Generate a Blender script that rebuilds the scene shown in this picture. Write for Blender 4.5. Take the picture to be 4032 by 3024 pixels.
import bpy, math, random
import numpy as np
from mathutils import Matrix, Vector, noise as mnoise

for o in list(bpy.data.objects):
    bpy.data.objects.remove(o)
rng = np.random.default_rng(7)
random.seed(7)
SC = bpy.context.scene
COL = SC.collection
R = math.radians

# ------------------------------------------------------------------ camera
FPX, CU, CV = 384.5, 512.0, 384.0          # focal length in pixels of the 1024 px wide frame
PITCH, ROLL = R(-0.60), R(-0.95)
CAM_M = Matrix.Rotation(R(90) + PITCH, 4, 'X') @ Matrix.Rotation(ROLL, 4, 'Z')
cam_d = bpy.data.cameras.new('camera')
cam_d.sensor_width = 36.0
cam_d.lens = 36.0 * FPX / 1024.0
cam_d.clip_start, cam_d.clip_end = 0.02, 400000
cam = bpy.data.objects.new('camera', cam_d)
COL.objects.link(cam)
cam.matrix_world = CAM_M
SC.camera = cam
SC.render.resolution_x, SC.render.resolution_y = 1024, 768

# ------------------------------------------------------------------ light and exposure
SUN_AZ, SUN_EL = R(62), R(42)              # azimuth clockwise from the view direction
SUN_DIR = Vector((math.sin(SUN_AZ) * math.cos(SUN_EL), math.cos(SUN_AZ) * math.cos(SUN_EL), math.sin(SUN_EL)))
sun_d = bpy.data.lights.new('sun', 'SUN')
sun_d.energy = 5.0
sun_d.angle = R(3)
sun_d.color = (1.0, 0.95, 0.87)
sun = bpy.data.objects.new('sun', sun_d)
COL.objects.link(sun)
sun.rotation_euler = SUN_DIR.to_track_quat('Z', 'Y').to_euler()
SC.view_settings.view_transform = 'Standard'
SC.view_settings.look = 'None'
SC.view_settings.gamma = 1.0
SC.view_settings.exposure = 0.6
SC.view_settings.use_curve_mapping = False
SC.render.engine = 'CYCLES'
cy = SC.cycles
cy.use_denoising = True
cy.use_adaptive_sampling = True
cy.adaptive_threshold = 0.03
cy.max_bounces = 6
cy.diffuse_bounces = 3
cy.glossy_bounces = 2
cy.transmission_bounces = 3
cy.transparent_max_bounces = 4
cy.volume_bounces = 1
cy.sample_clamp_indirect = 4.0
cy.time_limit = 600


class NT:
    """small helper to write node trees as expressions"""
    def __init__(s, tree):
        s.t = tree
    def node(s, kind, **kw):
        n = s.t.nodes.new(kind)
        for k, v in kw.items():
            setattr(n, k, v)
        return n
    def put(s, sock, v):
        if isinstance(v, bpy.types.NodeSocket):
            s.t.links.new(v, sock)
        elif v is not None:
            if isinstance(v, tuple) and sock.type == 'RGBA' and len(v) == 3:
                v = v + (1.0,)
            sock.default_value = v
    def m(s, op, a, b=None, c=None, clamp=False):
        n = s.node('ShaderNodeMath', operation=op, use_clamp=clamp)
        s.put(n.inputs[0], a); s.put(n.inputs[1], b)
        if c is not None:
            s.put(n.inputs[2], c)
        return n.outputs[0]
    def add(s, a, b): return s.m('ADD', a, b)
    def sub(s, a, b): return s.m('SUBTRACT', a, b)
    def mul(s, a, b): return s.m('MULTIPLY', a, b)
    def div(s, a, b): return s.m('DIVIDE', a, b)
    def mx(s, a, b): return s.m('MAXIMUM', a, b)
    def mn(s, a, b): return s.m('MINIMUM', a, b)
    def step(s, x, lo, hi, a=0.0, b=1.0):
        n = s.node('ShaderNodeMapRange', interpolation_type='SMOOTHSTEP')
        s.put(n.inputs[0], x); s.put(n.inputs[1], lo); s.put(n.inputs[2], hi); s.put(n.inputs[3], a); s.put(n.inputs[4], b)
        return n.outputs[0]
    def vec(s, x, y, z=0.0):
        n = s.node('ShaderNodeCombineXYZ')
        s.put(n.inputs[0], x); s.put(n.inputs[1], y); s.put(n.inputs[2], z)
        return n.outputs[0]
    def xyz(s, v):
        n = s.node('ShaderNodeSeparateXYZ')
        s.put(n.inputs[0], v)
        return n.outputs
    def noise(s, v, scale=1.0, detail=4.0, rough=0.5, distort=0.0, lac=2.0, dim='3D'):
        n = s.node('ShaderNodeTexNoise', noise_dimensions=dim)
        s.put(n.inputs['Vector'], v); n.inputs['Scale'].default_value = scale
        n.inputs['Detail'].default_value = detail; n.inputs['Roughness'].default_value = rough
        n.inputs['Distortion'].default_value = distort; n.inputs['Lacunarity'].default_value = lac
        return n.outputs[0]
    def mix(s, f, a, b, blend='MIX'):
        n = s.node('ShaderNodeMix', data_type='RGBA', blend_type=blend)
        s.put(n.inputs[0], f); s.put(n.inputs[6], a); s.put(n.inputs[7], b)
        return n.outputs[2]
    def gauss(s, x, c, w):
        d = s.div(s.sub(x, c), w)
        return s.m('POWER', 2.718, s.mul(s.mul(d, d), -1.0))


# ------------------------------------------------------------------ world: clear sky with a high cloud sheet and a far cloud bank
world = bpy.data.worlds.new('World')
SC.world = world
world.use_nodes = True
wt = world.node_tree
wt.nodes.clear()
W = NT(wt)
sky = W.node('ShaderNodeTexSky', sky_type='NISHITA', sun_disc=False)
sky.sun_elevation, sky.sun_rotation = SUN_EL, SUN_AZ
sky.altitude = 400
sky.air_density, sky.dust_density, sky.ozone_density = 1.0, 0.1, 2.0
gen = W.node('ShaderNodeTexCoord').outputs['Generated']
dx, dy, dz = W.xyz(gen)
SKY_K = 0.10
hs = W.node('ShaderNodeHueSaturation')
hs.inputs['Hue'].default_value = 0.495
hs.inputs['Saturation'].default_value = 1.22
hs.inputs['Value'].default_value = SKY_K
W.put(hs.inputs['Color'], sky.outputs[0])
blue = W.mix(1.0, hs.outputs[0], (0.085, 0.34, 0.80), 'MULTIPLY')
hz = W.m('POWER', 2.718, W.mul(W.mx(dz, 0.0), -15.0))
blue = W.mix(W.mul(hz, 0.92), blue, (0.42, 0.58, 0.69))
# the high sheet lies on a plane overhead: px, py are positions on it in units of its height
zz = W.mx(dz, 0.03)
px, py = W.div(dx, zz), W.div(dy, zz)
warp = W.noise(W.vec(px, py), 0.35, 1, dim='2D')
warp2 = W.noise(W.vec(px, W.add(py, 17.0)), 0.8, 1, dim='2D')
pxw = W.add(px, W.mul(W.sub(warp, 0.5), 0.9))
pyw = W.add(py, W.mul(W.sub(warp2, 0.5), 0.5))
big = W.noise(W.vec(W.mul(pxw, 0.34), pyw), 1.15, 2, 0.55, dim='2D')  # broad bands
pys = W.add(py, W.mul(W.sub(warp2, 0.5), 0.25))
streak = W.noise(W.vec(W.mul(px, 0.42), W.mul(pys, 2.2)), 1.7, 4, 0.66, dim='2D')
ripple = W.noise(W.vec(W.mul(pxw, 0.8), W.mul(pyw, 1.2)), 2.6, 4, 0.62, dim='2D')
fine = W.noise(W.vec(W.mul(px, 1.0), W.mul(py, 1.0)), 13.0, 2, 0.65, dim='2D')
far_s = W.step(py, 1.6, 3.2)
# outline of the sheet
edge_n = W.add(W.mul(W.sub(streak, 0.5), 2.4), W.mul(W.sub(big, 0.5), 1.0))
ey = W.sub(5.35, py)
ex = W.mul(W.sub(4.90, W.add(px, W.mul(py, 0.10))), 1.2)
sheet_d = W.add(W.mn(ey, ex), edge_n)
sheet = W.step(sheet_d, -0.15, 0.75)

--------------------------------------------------

→ WHAT TO DO
Select every line of the material above holding the word "scene" and copy it.

→ OUTPUT OF THE EXERCISE
Generate a Blender script that rebuilds the scene shown in this picture. Write for Blender 4.5. Take the picture to be 4032 by 3024 pixels.
SC = bpy.context.scene